### [TASK]
From the listing below, pick out each line with the word "Python".

### [EXTRACTED DATA]
◇ ◇ ◇
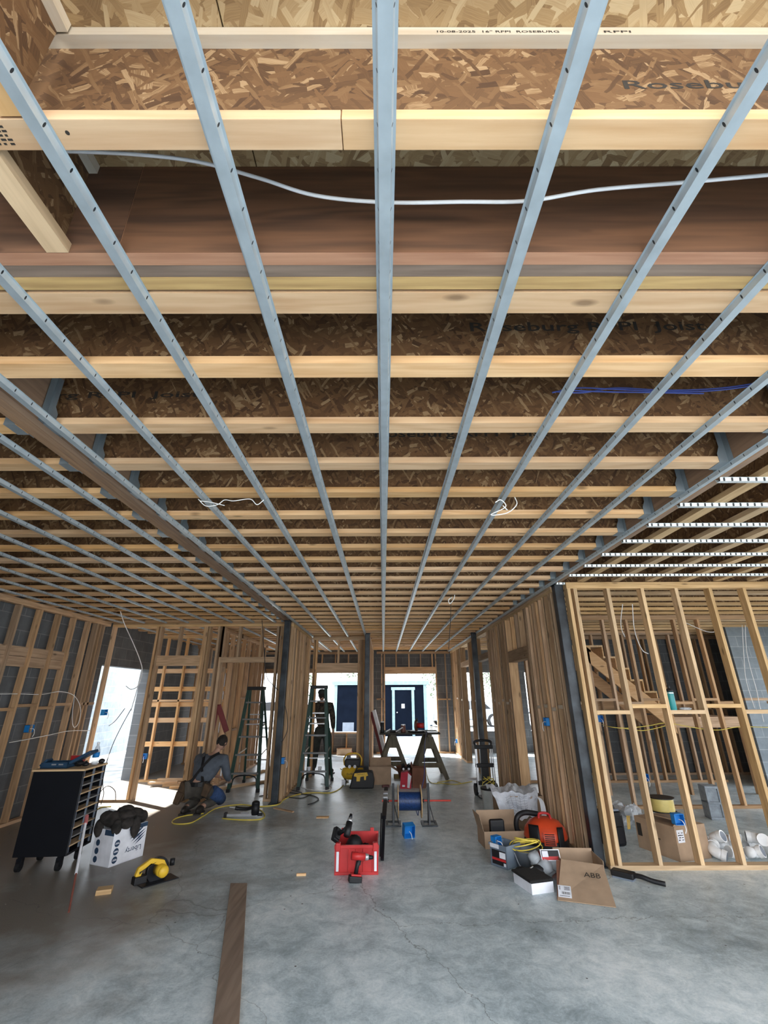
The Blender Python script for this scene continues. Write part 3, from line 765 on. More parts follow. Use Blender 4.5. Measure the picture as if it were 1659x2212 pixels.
◇ ◇ ◇
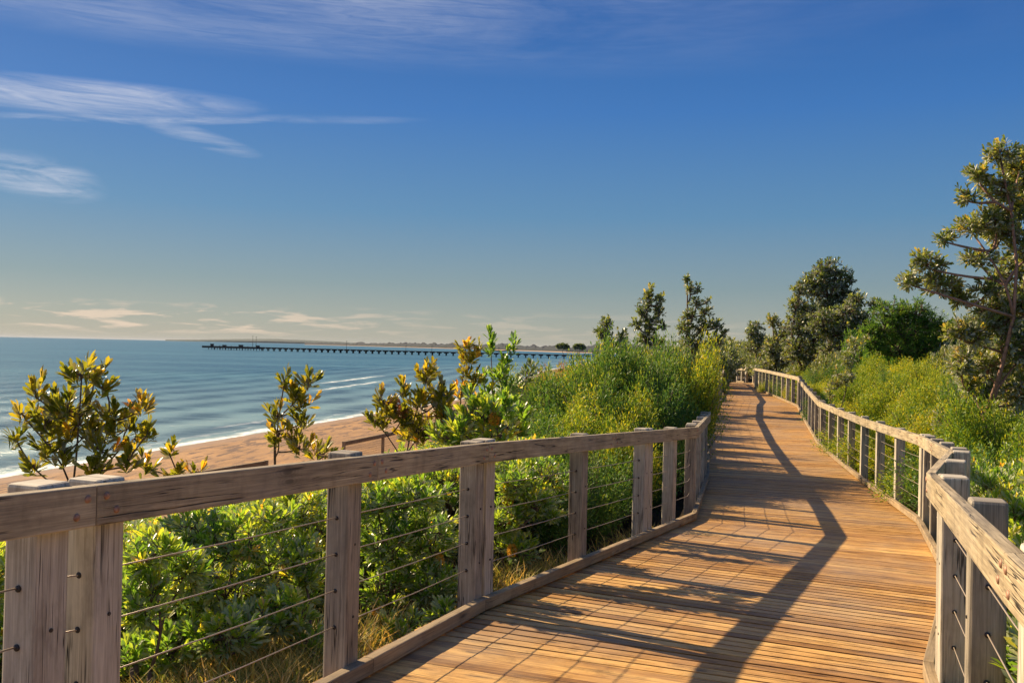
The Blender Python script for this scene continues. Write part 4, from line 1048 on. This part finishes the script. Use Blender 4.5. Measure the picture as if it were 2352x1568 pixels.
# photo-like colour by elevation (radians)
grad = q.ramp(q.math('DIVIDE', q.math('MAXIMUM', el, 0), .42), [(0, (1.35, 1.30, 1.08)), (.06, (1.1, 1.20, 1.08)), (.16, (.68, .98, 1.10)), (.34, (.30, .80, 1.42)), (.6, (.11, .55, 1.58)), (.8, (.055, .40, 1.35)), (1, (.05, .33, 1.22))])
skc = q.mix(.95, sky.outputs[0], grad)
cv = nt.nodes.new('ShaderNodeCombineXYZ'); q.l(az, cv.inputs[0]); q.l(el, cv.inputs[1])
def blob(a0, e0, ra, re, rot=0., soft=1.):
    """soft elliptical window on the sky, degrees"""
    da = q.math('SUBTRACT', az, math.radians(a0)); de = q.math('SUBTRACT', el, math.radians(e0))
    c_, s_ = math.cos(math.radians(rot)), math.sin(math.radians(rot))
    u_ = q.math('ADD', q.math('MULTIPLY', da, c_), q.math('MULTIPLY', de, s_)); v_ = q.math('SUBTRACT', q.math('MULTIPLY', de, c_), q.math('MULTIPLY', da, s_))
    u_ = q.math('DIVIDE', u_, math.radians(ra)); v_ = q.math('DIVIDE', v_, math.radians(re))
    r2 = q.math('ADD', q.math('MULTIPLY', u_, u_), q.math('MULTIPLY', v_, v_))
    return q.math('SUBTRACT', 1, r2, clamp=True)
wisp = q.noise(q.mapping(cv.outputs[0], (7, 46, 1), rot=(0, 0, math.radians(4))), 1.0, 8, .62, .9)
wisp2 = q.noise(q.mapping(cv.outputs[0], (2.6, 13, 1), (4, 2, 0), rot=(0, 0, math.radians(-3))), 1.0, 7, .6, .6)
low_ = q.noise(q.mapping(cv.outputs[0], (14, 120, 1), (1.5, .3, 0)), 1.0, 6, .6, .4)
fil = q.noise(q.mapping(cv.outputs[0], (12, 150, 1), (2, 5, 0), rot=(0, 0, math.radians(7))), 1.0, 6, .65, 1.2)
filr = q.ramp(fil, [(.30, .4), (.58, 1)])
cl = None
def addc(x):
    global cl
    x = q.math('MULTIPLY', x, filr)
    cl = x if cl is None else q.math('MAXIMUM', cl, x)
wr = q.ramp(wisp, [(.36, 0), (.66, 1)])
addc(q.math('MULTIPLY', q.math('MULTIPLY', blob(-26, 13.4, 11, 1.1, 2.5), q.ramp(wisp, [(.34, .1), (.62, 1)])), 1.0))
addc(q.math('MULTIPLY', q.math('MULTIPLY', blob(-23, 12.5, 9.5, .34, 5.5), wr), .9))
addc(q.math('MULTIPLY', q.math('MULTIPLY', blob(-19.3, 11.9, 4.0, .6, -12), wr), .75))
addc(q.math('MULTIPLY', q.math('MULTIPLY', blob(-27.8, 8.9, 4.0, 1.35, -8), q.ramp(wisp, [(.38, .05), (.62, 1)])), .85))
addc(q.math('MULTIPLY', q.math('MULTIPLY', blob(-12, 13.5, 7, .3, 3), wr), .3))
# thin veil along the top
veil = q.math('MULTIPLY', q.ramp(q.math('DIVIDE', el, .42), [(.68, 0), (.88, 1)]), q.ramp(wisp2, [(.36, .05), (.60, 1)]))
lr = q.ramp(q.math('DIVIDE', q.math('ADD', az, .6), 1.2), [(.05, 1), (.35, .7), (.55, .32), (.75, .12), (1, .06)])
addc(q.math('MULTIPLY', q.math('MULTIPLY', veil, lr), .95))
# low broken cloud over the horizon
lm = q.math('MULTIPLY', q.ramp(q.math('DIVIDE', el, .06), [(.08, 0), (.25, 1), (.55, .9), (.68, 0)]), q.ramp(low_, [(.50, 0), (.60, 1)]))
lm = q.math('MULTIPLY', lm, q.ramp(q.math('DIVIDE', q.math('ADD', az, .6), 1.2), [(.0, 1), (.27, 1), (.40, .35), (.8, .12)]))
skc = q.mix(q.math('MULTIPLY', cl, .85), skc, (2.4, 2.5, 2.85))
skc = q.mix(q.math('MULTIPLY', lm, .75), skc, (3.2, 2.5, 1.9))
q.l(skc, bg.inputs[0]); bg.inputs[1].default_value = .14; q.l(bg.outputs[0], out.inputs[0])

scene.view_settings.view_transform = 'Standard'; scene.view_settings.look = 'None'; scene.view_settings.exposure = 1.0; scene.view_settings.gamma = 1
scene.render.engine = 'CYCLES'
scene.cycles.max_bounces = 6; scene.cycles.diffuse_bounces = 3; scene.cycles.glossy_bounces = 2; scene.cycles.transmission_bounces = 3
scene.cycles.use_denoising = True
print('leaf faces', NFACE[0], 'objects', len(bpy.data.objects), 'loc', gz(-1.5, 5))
◇ ◇ ◇
### [EXERCISE SOLUTION]
The Blender Python script for this scene continues. Write part 3, from line 765 on. More parts follow. Use Blender 4.5. Measure the picture as if it were 1659x2212 pixels.
The Blender Python script for this scene continues. Write part 4, from line 1048 on. This part finishes the script. Use Blender 4.5. Measure the picture as if it were 2352x1568 pixels.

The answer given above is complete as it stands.